<<<<

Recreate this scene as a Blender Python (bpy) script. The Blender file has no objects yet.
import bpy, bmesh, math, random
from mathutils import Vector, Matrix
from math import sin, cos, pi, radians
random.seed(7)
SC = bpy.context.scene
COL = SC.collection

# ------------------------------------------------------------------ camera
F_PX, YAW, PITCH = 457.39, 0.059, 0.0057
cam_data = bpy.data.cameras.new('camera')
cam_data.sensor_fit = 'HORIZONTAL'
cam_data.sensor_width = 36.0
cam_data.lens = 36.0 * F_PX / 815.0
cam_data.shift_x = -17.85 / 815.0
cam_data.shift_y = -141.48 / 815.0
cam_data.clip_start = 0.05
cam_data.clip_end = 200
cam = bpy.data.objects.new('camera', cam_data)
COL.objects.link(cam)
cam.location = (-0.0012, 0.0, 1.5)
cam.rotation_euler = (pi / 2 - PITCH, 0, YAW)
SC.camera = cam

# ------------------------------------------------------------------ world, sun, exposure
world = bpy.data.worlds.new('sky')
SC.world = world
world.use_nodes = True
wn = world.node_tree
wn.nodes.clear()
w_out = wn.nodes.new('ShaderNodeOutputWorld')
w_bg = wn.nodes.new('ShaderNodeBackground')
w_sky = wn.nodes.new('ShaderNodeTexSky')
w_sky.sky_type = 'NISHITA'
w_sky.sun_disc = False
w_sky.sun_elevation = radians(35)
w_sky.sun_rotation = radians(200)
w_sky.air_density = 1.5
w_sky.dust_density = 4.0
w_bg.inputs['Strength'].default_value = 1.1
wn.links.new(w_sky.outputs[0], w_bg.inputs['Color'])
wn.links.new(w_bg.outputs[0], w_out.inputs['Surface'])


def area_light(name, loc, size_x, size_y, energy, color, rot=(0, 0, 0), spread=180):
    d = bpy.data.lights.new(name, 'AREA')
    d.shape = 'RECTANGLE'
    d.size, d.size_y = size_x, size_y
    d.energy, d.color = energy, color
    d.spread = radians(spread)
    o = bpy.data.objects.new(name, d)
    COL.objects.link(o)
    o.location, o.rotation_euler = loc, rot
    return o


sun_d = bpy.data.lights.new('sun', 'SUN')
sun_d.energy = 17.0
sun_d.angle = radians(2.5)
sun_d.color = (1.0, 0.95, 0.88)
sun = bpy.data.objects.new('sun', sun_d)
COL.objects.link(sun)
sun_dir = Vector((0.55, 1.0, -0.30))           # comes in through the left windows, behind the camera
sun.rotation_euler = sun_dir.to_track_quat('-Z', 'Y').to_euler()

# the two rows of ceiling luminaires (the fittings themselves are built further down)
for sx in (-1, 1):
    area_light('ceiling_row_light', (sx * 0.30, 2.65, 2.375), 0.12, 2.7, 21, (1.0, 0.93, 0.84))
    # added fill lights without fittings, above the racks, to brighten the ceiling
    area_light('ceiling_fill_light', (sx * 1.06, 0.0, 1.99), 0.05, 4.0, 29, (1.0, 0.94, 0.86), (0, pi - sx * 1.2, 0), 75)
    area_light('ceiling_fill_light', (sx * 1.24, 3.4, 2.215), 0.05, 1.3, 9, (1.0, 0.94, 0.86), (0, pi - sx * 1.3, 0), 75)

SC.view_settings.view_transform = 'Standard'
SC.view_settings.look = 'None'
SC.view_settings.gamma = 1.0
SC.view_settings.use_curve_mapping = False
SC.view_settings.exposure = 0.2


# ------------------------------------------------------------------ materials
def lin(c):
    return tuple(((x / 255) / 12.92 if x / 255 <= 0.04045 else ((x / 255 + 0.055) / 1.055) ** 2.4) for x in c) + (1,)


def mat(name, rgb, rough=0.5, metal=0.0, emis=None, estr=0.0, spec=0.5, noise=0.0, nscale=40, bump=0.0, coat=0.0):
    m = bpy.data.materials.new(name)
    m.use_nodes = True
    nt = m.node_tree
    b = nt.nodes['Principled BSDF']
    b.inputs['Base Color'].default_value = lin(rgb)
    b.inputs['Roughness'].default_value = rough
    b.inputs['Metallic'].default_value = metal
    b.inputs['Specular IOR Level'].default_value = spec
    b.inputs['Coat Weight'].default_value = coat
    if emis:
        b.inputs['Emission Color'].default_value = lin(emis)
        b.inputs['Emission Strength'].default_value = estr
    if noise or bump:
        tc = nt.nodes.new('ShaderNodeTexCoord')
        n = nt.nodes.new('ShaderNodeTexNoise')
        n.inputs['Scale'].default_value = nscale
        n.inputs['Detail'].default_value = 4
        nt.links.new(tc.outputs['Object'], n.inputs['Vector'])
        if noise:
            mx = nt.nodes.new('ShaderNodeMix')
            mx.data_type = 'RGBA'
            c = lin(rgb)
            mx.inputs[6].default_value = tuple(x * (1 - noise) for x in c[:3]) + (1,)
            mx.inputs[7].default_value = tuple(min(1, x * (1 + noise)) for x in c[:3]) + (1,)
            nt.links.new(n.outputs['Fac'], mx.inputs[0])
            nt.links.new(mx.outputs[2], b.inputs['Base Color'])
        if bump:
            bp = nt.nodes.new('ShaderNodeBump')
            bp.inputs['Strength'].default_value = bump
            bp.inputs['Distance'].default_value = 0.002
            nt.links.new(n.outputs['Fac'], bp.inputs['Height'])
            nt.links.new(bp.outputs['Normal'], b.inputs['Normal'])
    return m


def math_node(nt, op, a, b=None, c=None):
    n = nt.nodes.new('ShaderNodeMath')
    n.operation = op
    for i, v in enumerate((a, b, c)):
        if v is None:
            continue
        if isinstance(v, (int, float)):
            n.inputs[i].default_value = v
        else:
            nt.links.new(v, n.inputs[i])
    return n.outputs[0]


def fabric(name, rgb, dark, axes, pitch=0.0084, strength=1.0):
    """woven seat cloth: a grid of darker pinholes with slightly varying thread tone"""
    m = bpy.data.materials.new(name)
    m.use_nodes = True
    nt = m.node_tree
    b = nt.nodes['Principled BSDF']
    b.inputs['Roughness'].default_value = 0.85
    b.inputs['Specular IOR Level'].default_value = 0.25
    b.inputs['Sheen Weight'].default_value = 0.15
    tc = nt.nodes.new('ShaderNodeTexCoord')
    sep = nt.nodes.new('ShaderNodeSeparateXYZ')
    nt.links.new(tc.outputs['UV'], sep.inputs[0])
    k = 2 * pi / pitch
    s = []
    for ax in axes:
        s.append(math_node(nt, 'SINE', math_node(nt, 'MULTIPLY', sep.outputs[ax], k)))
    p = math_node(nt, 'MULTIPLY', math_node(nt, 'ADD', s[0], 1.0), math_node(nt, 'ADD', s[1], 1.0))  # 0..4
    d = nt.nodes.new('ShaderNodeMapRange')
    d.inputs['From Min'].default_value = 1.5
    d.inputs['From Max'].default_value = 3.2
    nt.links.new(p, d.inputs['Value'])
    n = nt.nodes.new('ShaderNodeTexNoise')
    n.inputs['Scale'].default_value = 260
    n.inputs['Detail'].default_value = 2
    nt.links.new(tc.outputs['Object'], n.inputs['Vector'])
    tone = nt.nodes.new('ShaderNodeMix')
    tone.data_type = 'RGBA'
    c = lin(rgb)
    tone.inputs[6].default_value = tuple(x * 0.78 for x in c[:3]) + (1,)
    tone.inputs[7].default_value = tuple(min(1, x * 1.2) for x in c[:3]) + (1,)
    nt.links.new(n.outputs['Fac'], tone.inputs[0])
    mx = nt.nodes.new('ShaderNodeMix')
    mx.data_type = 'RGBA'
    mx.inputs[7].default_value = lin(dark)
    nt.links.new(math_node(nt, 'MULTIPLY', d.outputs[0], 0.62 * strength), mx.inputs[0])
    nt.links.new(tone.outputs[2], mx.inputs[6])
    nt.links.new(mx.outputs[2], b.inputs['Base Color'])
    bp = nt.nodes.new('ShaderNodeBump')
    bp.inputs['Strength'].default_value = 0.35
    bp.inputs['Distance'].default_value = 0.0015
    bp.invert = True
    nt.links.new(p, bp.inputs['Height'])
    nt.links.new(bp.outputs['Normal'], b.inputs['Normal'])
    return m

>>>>

PROBLEM TO WORK ON: Print only the lines that run from the start of the listing to the line bearing "SC.camera = cam"; please keep the first line and that last one, exactly as they appear.

EXERCISE ANSWER:
Recreate this scene as a Blender Python (bpy) script. The Blender file has no objects yet.
import bpy, bmesh, math, random
from mathutils import Vector, Matrix
from math import sin, cos, pi, radians
random.seed(7)
SC = bpy.context.scene
COL = SC.collection

# ------------------------------------------------------------------ camera
F_PX, YAW, PITCH = 457.39, 0.059, 0.0057
cam_data = bpy.data.cameras.new('camera')
cam_data.sensor_fit = 'HORIZONTAL'
cam_data.sensor_width = 36.0
cam_data.lens = 36.0 * F_PX / 815.0
cam_data.shift_x = -17.85 / 815.0
cam_data.shift_y = -141.48 / 815.0
cam_data.clip_start = 0.05
cam_data.clip_end = 200
cam = bpy.data.objects.new('camera', cam_data)
COL.objects.link(cam)
cam.location = (-0.0012, 0.0, 1.5)
cam.rotation_euler = (pi / 2 - PITCH, 0, YAW)
SC.camera = cam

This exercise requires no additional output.